7. Mamma Mia!: Returning to Broadway at another moment of national unease, “Mamma Mia!” proved once again that escapism can be a virtue. This limited engagement—essentially a polished stop on the 25th‑anniversary tour—offered the same sun‑drenched ABBA joy that made the show a post‑9/11 phenomenon. Light, communal, and unabashedly optimistic, it remains one of Broadway’s most reliable mood lifters.
8. Floyd Collins: The Lincoln Center revival marked the long‑awaited Broadway arrival of Adam Guettel’s haunting musical. Jeremy Jordan delivered a quietly devastating performance as Floyd, capturing both optimism and the slow terror of entrapment with remarkable control. With its folk‑inflected score and restrained staging, the production became a chilling meditation on spectacle and obsession.

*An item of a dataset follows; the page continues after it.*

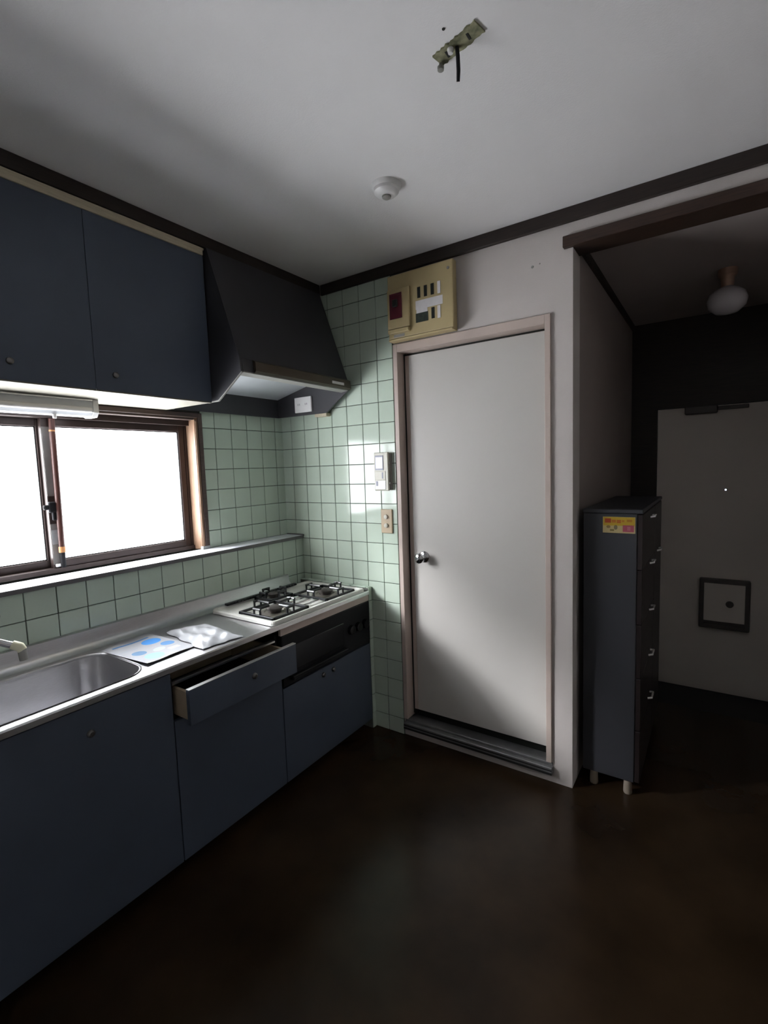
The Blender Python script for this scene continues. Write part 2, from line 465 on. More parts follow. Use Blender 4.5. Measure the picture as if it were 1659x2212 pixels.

9. Pirates! The Penzance Musical: Roundabout’s high‑octane reboot of Gilbert & Sullivan’s operetta landed as one of the season’s purest blasts of fun. Reimagined as a jazz‑soaked, New Orleans–inflected carnival, “Pirates!” embraced theatrical excess with fearless glee, powered by Warren Carlyle’s show‑stopping choreography and a fine cast led by David Hyde Pierce, Ramin Karimloo, and Jinkx Monsoon.
10. The Picture of Dorian Gray: Sarah Snook’s bravura solo turn transformed Oscar Wilde’s gothic fable into a dizzying multimedia spectacle. Playing 26 characters while interacting with live and prerecorded versions of herself, Snook delivered a feat of virtuosity that was thrilling to watch.
Honorable mentions: “Marjorie Prime,” “English,” “We Had a World,” and “Gospel at Colonus.”